Why does the curve look “C-shaped”?

At iter 6-10, the overall envelope of the curve has a distinctive C shape with the opening facing one direction. This is the FIRST-iteration U-fold compounded by all subsequent foldings. Earlier iterations: iter 1 is `+F–F+` which traces a 135° wedge (one V); iter 2 is two V’s at 45°; iter 3 starts to curl. By iter 6 you see the recognizable C. Higher iter (12+) fills in the C shape until you can no longer see the C – it becomes a solid blob.

What does gradient mode reveal?

Color lerps from primary (start) to secondary (end) along the traversal order. Useful to see WHICH PART of the curve is drawn first. You’ll notice that adjacent regions in 2D may have very different colors (drawn far apart in time), and 1D-adjacent segments (similar colors) are usually close in 2D. This visualises locality preservation – though for Lévy it’s WORSE than Hilbert because of the self-overlap.

What does segmented mode show?

Alternates primary/secondary per segment (even/odd index). Useful to see SELF-SIMILARITY: the recursive structure means each iter creates pairs of sub-curves rotated 45° – segmented mode highlights the pair structure visually. Try iter 8-10 with high-contrast colors (e.g. blue + orange) – you’ll see the recursive pair-grouping at every scale.
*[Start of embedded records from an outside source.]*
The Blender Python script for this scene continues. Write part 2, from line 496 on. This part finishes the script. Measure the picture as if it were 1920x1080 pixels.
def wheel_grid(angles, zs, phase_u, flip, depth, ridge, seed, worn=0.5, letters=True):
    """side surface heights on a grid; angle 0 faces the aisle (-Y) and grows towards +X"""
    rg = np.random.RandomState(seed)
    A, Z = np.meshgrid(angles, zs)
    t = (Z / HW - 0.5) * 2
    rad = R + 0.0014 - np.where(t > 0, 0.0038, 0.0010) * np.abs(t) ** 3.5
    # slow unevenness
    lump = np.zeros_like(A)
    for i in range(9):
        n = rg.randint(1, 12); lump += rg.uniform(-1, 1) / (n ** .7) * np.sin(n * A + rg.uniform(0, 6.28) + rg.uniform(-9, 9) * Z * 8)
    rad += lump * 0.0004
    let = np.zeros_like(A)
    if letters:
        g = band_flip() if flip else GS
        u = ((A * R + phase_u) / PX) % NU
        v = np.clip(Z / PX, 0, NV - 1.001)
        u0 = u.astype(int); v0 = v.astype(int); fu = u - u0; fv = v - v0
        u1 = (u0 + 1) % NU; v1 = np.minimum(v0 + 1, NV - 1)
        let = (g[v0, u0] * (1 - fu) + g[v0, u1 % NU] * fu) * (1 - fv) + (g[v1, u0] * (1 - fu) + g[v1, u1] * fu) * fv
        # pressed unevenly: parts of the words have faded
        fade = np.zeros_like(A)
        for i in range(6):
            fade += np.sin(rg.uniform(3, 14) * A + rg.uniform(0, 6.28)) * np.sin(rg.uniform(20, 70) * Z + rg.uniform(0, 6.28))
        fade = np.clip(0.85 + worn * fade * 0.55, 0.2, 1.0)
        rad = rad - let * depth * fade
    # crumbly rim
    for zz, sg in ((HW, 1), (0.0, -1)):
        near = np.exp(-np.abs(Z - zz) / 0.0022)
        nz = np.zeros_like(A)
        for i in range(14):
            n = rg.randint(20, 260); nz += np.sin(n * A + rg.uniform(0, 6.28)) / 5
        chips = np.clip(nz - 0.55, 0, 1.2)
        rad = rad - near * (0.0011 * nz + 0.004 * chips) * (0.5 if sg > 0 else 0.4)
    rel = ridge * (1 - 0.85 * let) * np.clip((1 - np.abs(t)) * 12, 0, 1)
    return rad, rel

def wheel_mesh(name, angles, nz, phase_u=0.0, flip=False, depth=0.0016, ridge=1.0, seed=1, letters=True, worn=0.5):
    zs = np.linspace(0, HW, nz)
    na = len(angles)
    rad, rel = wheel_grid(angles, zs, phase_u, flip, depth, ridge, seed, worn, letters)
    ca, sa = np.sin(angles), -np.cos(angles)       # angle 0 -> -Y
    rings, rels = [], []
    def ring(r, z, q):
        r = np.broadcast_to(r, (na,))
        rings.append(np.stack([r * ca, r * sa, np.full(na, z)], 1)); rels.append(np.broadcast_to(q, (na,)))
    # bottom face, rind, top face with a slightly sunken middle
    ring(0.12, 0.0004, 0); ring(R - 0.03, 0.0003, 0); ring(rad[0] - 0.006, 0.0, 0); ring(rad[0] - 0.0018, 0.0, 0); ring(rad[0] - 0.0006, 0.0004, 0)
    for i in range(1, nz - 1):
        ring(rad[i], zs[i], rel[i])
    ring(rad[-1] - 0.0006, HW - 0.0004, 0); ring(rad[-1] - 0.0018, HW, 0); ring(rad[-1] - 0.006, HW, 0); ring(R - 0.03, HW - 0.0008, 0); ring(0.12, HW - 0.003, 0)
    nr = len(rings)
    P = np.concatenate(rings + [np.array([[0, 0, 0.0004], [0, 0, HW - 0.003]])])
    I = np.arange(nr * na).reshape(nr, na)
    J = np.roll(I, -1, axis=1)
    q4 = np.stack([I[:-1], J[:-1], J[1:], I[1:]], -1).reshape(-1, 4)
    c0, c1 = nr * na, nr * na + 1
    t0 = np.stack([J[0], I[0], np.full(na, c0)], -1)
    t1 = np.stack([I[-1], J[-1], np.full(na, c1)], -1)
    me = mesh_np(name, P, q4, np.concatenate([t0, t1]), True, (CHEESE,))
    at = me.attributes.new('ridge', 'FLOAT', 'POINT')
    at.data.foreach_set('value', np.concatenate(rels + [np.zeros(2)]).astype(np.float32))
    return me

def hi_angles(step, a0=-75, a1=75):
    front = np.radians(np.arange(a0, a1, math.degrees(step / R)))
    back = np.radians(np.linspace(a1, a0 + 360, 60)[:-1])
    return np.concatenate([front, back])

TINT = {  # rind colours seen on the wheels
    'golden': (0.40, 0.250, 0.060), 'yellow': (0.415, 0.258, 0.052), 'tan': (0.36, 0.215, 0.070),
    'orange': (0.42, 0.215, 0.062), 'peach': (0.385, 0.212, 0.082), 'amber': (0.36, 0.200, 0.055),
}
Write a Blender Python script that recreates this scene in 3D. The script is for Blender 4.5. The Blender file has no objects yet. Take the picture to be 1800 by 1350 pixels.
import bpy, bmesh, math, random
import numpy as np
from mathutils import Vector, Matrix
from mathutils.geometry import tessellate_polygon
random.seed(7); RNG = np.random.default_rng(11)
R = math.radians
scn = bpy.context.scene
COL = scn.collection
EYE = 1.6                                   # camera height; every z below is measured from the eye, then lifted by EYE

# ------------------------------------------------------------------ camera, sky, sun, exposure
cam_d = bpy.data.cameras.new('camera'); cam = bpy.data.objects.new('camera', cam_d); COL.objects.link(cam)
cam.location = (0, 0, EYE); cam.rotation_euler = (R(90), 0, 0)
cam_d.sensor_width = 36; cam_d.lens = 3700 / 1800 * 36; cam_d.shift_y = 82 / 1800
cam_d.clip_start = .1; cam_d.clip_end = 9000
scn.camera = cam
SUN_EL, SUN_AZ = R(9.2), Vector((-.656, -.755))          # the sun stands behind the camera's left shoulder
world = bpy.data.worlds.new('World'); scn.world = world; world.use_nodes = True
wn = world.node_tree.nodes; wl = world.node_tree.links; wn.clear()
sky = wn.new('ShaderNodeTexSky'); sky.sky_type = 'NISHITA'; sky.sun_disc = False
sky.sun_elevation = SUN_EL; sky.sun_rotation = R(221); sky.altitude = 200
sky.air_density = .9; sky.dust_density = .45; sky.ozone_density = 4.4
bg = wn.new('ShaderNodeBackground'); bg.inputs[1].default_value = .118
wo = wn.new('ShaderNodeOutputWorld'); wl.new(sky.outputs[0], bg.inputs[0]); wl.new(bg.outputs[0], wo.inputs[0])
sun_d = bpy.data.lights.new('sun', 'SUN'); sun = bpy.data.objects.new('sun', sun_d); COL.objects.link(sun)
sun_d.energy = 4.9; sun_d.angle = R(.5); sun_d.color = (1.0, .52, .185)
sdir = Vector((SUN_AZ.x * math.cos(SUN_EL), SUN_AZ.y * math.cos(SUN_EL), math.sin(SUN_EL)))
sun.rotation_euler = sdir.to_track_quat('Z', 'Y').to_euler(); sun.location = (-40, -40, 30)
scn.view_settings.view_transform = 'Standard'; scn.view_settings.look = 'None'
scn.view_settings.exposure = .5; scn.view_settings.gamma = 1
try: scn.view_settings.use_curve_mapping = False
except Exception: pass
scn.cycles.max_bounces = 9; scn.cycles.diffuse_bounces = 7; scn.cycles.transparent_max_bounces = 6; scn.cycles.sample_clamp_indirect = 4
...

Why does iter 14 take a moment?

Iter N = 2^N segments. Iter 14 = 16,384 segments. Each is a separate Canvas lineTo call. At ~16k operations + path stroke, render takes 100-500 ms. Iter 15 would be 32k (2× wait). Iter 14 is the comfortable ceiling. The L-system string at iter 14 is ~100k characters (each F → 6 chars, doubling per iter from base “F”).

Is my data secure?

Yes – 100% client-side. L-system expansion and Canvas drawing run in your browser. No parameters or images leave your device. Verify via your browser’s Network tab.